Our View: A political game gone wrong | TheUnion.com

Our View: A political game gone wrong

The Union Editorial Board

Some folks are playing checkers with the District 1 state Senate race while others are playing chess.

Case in point: Almost 11,000 people voted for Democrat Steve Baird — a candidate who weeks before the March 26 election said he was dropping out of the race.

No candidate can truly drop out of a primary election, according to state law. After all, Baird’s name already was printed on the ballot.

Of course, we can’t realistically drag the person to Sacramento and force them to legislate either, if they win. We’re put in a position where we must take the candidate at his or her word when they state, unequivocally, they’re no longer running for the job.

Which leaves some folks scratching their heads when they see almost 11,000 votes for Baird.

The Republican in 2016 who became a Democrat for the 2018 state Senate special election was never a real candidate. Baird’s political stances appeared to mock genuine progressive ideas. For example, Baird argued for a universal income of $50,000 per person. He argued that abortion should be allowed up to and including the 25th year.

This isn’t the grandmaster of chess, or of politics, at work.

Others know how the pieces move and are quick to take advantage. An advertisement featuring Republican Assemblyman Brian Dahle and Baird appeared in a flier the week before the election.
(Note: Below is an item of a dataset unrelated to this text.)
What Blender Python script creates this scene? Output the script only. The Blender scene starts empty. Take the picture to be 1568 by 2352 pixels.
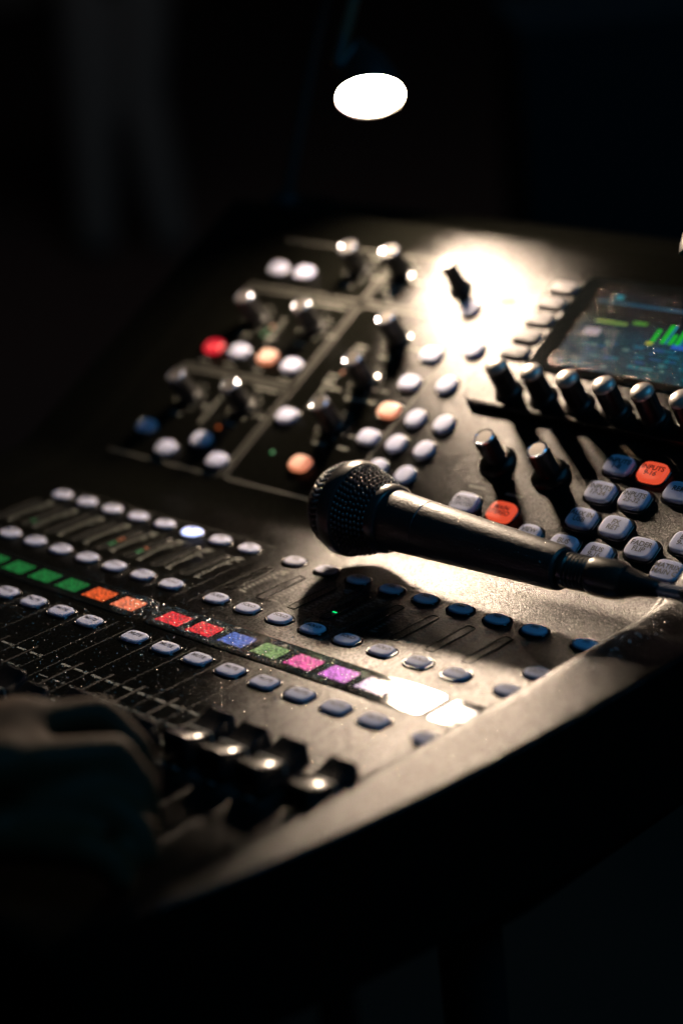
import bpy, math, random
from mathutils import Vector, Matrix, Euler
# ---------------------------------------------------------------- units
S = 0.0011                     # metres per drawing unit (channel pitch = 22 units)
P = 22.0
TILT = math.radians(29)
HY = 38.0                      # hinge line of the tilted control panel
ZF = -1.8                      # fader panel surface
ZU = -3.0                      # control panel surface (along its own normal)
random.seed(7)
scn = bpy.context.scene
col = scn.collection

# ---------------------------------------------------------------- camera
EYE = Vector((887.95, -634.48, 381.585))
cam_d = bpy.data.cameras.new('camera'); cam = bpy.data.objects.new('camera', cam_d); col.objects.link(cam)
R = Matrix(((0.71392457, 0.69357389, -0.09626511), (-0.18401293, 0.31847814, 0.92989834), (0.67561154, -0.64616324, 0.35499593)))
M = R.transposed().to_4x4(); M.translation = EYE * S
cam.matrix_world = M
cam_d.sensor_fit = 'VERTICAL'; cam_d.sensor_height = 36.0; cam_d.sensor_width = 24.0
cam_d.lens = 4670.34 / 2352 * 36.0
cam_d.clip_start = 0.02; cam_d.clip_end = 60
cam_d.dof.use_dof = True
cam_d.dof.focus_distance = 948 * S
cam_d.dof.aperture_fstop = 2.8
cam_d.dof.aperture_blades = 0
scn.camera = cam

# ---------------------------------------------------------------- world, lamps, exposure
w = bpy.data.worlds.new('World'); scn.world = w; w.use_nodes = True
bg = w.node_tree.nodes['Background']; bg.inputs[0].default_value = (1.0, 1.0, 1.03, 1); bg.inputs[1].default_value = 0.0023
scn.view_settings.view_transform = 'Standard'; scn.view_settings.look = 'None'
scn.view_settings.exposure = 0; scn.view_settings.gamma = 1; scn.view_settings.use_curve_mapping = False
# dim blue room light high behind the photographer
al = bpy.data.lights.new('room_light', 'AREA'); al.shape = 'DISK'; al.size = 1.6
al.energy = 18; al.color = (0.06, 0.50, 1.0)
alo = bpy.data.objects.new('room_light', al); col.objects.link(alo)
alo.location = Vector((2040, 520, 2650)) * S
alo.rotation_euler = (Vector((150, 0, 0)) * S - alo.location).to_track_quat('-Z', 'Y').to_euler()
al2 = bpy.data.lights.new('bystander_fill_light', 'AREA'); al2.shape = 'DISK'; al2.size = 1.2; al2.energy = 3.2; al2.color = (.72, .85, 1.0)  # added fill with no visible source, lifts the far bystander out of black
al2o = bpy.data.objects.new('bystander_fill_light', al2); col.objects.link(al2o)
al2o.location = Vector((-1700, 2000, 1500)) * S; al2o.rotation_euler = (Vector((-2950, 2500, -300)) * S - al2o.location).to_track_quat('-Z', 'Y').to_euler()
LAMP = Vector((73.3, 201.2, 189.5)); LAMP_R = 18.3
LAMP_N = Vector((0.495, -0.505, -0.707)).normalized()
LAMP_STRENGTH = 620.0
LAMP_COL = (1.0, 0.76, 0.55)
PAINT_SPEC = 0.66

# ---------------------------------------------------------------- materials
def nodes(name):
    m = bpy.data.materials.new(name); m.use_nodes = True
    nt = m.node_tree; return m, nt, nt.nodes['Principled BSDF'], nt.nodes, nt.links
def mat(name, c, rough=0.5, metal=0.0, bump=0.0, bscale=60, ior=1.5, emis=None, estr=0, coat=0, sss=0, mott=0.0, mscale=8):
    m, nt, b, N, L = nodes(name)
    b.inputs['Base Color'].default_value = (*c, 1); b.inputs['Roughness'].default_value = rough
    b.inputs['Metallic'].default_value = metal; b.inputs['IOR'].default_value = ior
    if coat: b.inputs['Coat Weight'].default_value = coat; b.inputs['Coat Roughness'].default_value = 0.12
    if sss:
        b.inputs['Subsurface Weight'].default_value = sss; b.inputs['Subsurface Radius'].default_value = (1, .95, .9); b.inputs['Subsurface Scale'].default_value = 0.003
    if emis: b.inputs['Emission Color'].default_value = (*emis, 1); b.inputs['Emission Strength'].default_value = estr
    if bump or mott:
        tc = N.new('ShaderNodeTexCoord')
    if bump:
        n = N.new('ShaderNodeTexNoise'); n.inputs['Scale'].default_value = bscale; n.inputs['Detail'].default_value = 3
        bp = N.new('ShaderNodeBump'); bp.inputs['Strength'].default_value = bump; bp.inputs['Distance'].default_value = 0.0006
        L.new(tc.outputs['Object'], n.inputs['Vector']); L.new(n.outputs['Fac'], bp.inputs['Height']); L.new(bp.outputs['Normal'], b.inputs['Normal'])
    if mott:
        n2 = N.new('ShaderNodeTexNoise'); n2.inputs['Scale'].default_value = mscale; n2.inputs['Detail'].default_value = 6
        mr = N.new('ShaderNodeMapRange'); mr.inputs['From Min'].default_value = .3; mr.inputs['From Max'].default_value = .7
        mr.inputs['To Min'].default_value = max(0.02, rough - mott); mr.inputs['To Max'].default_value = rough + mott
        L.new(tc.outputs['Object'], n2.inputs['Vector']); L.new(n2.outputs['Fac'], mr.inputs['Value']); L.new(mr.outputs['Result'], b.inputs['Roughness'])
    return m

def panel_paint():
    # dark textured powder paint, dusty and smudged
    m, nt, b, N, L = nodes('console_paint')
    tc = N.new('ShaderNodeTexCoord')
    fine = N.new('ShaderNodeTexNoise'); fine.inputs['Scale'].default_value = 900; fine.inputs['Detail'].default_value = 2
    vor = N.new('ShaderNodeTexVoronoi'); vor.inputs['Scale'].default_value = 1500
    smd = N.new('ShaderNodeTexNoise'); smd.inputs['Scale'].default_value = 26; smd.inputs['Detail'].default_value = 7; smd.inputs['Roughness'].default_value = .65
    spk = N.new('ShaderNodeTexVoronoi'); spk.inputs['Scale'].default_value = 420; spk.feature = 'F1'
    for n in (fine, vor, smd, spk): L.new(tc.outputs['Object'], n.inputs['Vector'])
    mix = N.new('ShaderNodeMath'); mix.operation = 'ADD'
    L.new(fine.outputs['Fac'], mix.inputs[0]); L.new(vor.outputs['Distance'], mix.inputs[1])
    bp = N.new('ShaderNodeBump'); bp.inputs['Strength'].default_value = 0.6; bp.inputs['Distance'].default_value = 0.0002
    L.new(mix.outputs[0], bp.inputs['Height'])
    mr = N.new('ShaderNodeMapRange'); mr.inputs['From Min'].default_value = .3; mr.inputs['From Max'].default_value = .72
    mr.inputs['To Min'].default_value = .27; mr.inputs['To Max'].default_value = .36
    L.new(smd.outputs['Fac'], mr.inputs['Value'])
    # tiny dark grit specks that do not shine
    gt = N.new('ShaderNodeMath'); gt.operation = 'GREATER_THAN'; gt.inputs[1].default_value = 0.13
    L.new(spk.outputs['Distance'], gt.inputs[0])
    nz = N.new('ShaderNodeTexNoise'); nz.inputs['Scale'].default_value = 30; L.new(tc.outputs['Object'], nz.inputs['Vector'])
    g2 = N.new('ShaderNodeMath'); g2.operation = 'LESS_THAN'; g2.inputs[1].default_value = .50; L.new(nz.outputs['Fac'], g2.inputs[0])
    mx = N.new('ShaderNodeMath'); mx.operation = 'MAXIMUM'; L.new(gt.outputs[0], mx.inputs[0]); L.new(g2.outputs[0], mx.inputs[1])
    m2 = N.new('ShaderNodeMapRange'); m2.inputs['To Min'].default_value = .15; m2.inputs['To Max'].default_value = PAINT_SPEC
    L.new(mx.outputs[0], m2.inputs['Value'])
    gn = N.new('ShaderNodeTexNoise'); gn.inputs['Scale'].default_value = 820; gn.inputs['Detail'].default_value = 2; L.new(tc.outputs['Object'], gn.inputs['Vector'])
    gm = N.new('ShaderNodeMapRange'); gm.inputs['From Min'].default_value = .32; gm.inputs['From Max'].default_value = .68; gm.inputs['To Min'].default_value = .45; gm.inputs['To Max'].default_value = 1.45
    L.new(gn.outputs['Fac'], gm.inputs['Value'])
    g3 = N.new('ShaderNodeMath'); g3.operation = 'MULTIPLY'; L.new(gm.outputs['Result'], g3.inputs[0]); L.new(m2.outputs['Result'], g3.inputs[1])
    fr = N.new('ShaderNodeFresnel'); fr.inputs['IOR'].default_value = 1.5
    mu = N.new('ShaderNodeMath'); mu.operation = 'MULTIPLY'; L.new(fr.outputs[0], mu.inputs[0]); L.new(g3.outputs[0], mu.inputs[1])
    df = N.new('ShaderNodeBsdfDiffuse'); df.inputs['Color'].default_value = (.0032, .0033, .0026, 1)
    gl = N.new('ShaderNodeBsdfAnisotropic'); gl.distribution = 'BECKMANN'; gl.inputs['Color'].default_value = (1, 1, 1, 1)
    L.new(mr.outputs['Result'], gl.inputs['Roughness']); L.new(bp.outputs['Normal'], gl.inputs['Normal']); L.new(bp.outputs['Normal'], df.inputs['Normal'])
    ms = N.new('ShaderNodeMixShader'); L.new(mu.outputs[0], ms.inputs[0]); L.new(df.outputs[0], ms.inputs[1]); L.new(gl.outputs[0], ms.inputs[2])
    L.new(ms.outputs[0], N['Material Output'].inputs['Surface']); N.remove(b)
    return m

MT = {}
MT['paint'] = panel_paint()
MT['body'] = mat('console_body_plastic', (.012, .012, .012), .55, bump=.3, bscale=500)
MT['btn'] = mat('button_silicone', (.50, .53, .70), .5, bump=.10, bscale=700, sss=.9)
MT['btn'].node_tree.nodes['Principled BSDF'].inputs['Roughness'].default_value = .7
MT['btn'].node_tree.nodes['Principled BSDF'].inputs['Specular IOR Level'].default_value = .3
MT['softbtn'] = mat('side_button_rubber', (.20, .19, .20), .6)
MT['bezel'] = mat('bezel_gloss_black', (.008, .008, .008), .12)
MT['print'] = mat('panel_print', (.22, .23, .20), .6)
MT['line'] = mat('panel_line_print', (.075, .075, .065), .5)
MT['letter'] = mat('button_lettering', (.012, .02, .035), .6)
MT['rubber'] = mat('knob_rubber', (.007, .007, .007), .45, bump=.2, bscale=400)
MT['chrome'] = mat('knob_cap_silver', (.62, .66, .78), .22, metal=.85)
MT['capface'] = mat('knob_cap_face', (.16, .145, .13), .36, metal=.5)
MT['dome'] = mat('knob_dome_silver', (.55, .52, .49), .42, metal=.6)
MT['skirt'] = mat('encoder_skirt_gloss', (.05, .055, .05), .14, coat=.5)
MT['slot'] = mat('fader_slot_black', (.004, .004, .004), .6)
MT['lens'] = mat('meter_window', (.02, .02, .018), .25, bump=.15, bscale=900)
MT['glass'] = mat('display_glass', (.005, .006, .006), .07, bump=.03, bscale=120)
MT['fader'] = mat('fader_cap_gloss', (.010, .009, .009), .26, ior=1.6, coat=.15)
MT['mic'] = mat('microphone_metal_paint', (.020, .019, .018), .47, metal=0, ior=1.7, bump=.5, bscale=650, mott=.08, mscale=60)
MT['grille'] = mat('microphone_grille_steel', (.10, .09, .085), .22, metal=.35, ior=1.8)
MT['inner'] = mat('microphone_foam', (.004, .004, .004), .9)
MT['ring'] = mat('microphone_ring', (.05, .047, .045), .32, metal=.4, ior=1.8)
MT['plug'] = mat('plug_metal', (.11, .11, .10), .32, metal=.8, bump=.2, bscale=200)
MT['cable'] = mat('cable_rubber', (.010, .010, .010), .4, bump=.2, bscale=300)
MT['black'] = mat('lamp_black', (.014, .014, .014), .4)
MT['neck'] = mat('gooseneck_dark_metal', (.02, .02, .018), .55)
MT['arm'] = mat('lamp_arm_grey', (.16, .055, .022), .8)
MT['cloth'] = mat('desk_cloth', (.004, .004, .004), .9, bump=.3, bscale=200)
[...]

It was paid for by the Taxfighters for Brian Dahle for state Senate 2019 and the California Professional Firefighters PAC. The California Correctional Peace Officers Association and the California Association of Realtors have donated to those groups.

“Democrat Steve Baird and Republican Brian Dahle will both appear on your ballot and offer platforms that Democratic voters and Republican voters will find appealing,” the flier states.

For example, the flier notes that Baird supports voting rights for everyone living in California and his desire for universal health care. What wasn’t listed was his mocking stance on allowing “late term abortions up to and including the 25th year.”

This is the candidate — a man who declared he’d withdrawn from the race — who received almost 11,000 votes.

Naturally, some Democrats are crying to the heavens over what they see as dirty politics. A few have posted on Facebook urging another election.

How about instead we have some personal responsibility when casting a ballot?

Yes, the flier featuring Dahle and Baird was dirty politics. This is nothing new. Demanding a new election isn’t the way to fix this problem. Educating yourself about the candidates and making an informed decision is the proper method of correcting this issue.

Don’t blame politics-as-usual for the reason Baird got more votes than a legitimate Republican candidate and very likely pulled votes away from Silke Pflueger, the other Democrat in the race.

Blame the voters who can’t be bothered to perform basic research.

If any change to our elections should occur, it’s the dismissal of the top-two primary. You may hate the two-party system, but advancing the winner of each party’s primary to the general election ensures voters get a choice between distinct beliefs and values. California’s top-two system has given us a choice between two Republicans in the District 1 state Senate race. That could lead plenty of Democrats to forego voting in the June runoff.

And that means this part of the game is broken.